The Spirit In The Birdbath. The Heart Is Right To Cry. An Angel Comes.

by Jon Katz
Holy Light On The Birdbath
Holy Light On The Birdbath

I was in a spiritual frame of mind this morning, spirits of the dead had just departed, leaving their messages for me, and were riding in on this powerful beam of light, they were talking to me. Sometimes i am not in a spiritual frame of mind, I am, like Fate, distractable. But this morning, we came out into the pasture, and the light just exploded suddenly over the hills and lit up my world. It was not in the place where the sun usually rises, that is clear from all of my photos. I thought my camera might melt.

And the light was so beautiful and powerful, it seemed the world had come to a stop. Fate froze, the sheep stood with their heads lowered, the donkeys rushed to the barn, the pony seemed frozen in place.

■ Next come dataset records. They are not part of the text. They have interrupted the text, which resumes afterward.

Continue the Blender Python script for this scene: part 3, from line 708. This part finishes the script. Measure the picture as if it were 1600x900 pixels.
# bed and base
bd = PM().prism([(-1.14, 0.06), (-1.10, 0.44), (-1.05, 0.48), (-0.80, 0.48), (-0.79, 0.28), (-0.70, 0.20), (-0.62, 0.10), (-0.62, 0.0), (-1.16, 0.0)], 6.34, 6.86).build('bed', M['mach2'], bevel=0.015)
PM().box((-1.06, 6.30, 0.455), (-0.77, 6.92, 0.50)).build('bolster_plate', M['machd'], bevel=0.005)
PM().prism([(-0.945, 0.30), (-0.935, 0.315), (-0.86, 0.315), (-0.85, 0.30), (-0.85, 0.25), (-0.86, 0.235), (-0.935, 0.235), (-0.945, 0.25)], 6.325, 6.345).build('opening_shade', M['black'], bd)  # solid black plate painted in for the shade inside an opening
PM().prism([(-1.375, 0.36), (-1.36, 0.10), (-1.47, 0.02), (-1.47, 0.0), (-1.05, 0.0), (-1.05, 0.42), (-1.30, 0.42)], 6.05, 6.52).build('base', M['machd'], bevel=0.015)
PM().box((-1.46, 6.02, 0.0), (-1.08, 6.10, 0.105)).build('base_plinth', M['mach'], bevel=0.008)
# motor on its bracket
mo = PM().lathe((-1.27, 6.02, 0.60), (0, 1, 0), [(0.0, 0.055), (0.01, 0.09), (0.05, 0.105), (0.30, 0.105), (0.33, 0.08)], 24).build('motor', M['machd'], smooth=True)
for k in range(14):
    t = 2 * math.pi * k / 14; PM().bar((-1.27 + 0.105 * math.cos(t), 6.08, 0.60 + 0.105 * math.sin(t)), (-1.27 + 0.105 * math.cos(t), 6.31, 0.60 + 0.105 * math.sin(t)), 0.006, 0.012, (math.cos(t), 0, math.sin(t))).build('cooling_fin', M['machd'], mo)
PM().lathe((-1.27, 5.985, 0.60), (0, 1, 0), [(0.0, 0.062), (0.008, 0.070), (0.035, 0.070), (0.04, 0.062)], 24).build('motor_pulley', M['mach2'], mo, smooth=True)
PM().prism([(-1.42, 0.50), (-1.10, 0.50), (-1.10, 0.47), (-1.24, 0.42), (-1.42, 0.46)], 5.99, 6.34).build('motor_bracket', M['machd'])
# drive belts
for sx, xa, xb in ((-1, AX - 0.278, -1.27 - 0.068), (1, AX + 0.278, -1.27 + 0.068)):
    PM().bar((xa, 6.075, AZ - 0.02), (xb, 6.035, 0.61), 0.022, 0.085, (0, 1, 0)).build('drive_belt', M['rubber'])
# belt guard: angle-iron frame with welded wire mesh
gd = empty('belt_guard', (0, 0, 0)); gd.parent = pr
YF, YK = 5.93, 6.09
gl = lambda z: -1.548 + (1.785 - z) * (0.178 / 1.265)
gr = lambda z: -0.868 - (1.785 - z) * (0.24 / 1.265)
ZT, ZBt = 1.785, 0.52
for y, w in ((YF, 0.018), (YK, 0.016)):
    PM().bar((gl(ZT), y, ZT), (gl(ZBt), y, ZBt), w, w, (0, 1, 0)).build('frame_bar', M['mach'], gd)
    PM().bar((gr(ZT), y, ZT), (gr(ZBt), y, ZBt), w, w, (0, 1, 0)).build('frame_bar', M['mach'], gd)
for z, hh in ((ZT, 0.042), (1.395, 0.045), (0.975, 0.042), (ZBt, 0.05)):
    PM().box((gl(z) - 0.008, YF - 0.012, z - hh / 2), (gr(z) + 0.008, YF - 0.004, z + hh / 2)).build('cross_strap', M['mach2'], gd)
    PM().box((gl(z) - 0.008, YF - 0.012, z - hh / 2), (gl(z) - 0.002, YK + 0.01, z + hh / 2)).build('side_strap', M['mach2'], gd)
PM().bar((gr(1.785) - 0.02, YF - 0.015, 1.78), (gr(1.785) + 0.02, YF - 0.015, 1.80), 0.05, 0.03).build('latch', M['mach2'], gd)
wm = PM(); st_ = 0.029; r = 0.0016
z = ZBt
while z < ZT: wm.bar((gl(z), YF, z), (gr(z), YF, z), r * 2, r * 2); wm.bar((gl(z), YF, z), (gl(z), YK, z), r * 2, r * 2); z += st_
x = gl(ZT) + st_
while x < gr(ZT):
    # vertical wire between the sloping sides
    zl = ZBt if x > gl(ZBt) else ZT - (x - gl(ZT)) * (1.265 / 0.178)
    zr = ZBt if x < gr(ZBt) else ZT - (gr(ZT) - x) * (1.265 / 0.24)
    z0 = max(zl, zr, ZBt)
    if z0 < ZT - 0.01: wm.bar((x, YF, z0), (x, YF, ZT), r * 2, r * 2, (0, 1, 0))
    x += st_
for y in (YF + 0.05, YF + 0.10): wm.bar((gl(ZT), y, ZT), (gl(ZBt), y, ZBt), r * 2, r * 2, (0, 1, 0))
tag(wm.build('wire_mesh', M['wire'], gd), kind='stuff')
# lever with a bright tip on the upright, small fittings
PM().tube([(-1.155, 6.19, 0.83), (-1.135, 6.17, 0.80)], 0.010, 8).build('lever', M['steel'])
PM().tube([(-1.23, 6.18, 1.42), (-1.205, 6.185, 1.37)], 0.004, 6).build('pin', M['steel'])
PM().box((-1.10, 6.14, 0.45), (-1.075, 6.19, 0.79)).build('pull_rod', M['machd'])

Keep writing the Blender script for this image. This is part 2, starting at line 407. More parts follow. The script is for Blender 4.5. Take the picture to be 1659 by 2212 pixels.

Fate was mesmerized by the light, we both caught the almost supernatural  glow of the birdbath, filled with water from the storm last night.  It was brighter than I have ever seen it, it seemed to be on fire. So it was an angel, I thought, who came to dance in the birdbath, to twirl in the sunlight, to let loose a fireball of light and color over the farm. Perhaps she painted with the pencils and sketchbook she always carries. And thus made it real, perhaps I was looking at a canvas of my life, not my life itself.

You cannot photograph an angel, but you can photograph their light, I have learned this the hard way.

The angel came from the moon, I think, or maybe she slept on one of those giant storm clouds. Perhaps she was a tour guide angel bringing these ghosts from my past down to the farm, showing them the way, making sure they got back when the sun rose and the frost melted away and the sky turned pale and cloudy.  The dead can visit,I think, but they can never stay.

Fate froze in place, uncertain and I saw the angel – my angel, I think –  twirling, like an Olympic skater. She was small, ordinary looking, not glamorous or trim, there were no wings, she was  singing to me, “you see, you see, the joy of existence. The heart is right to cry even when the smallest drop of light is taken away, whenever love dies.”

I see, I see, I tried to shout back, I’ve cried plenty for lost light and love, I’m done with that,  but my throat was weak, my voice stillborn in my throat. And then, of course, she was gone. Fate moved, the sheep ran to the feeder, time caught it’s breath. My world returned.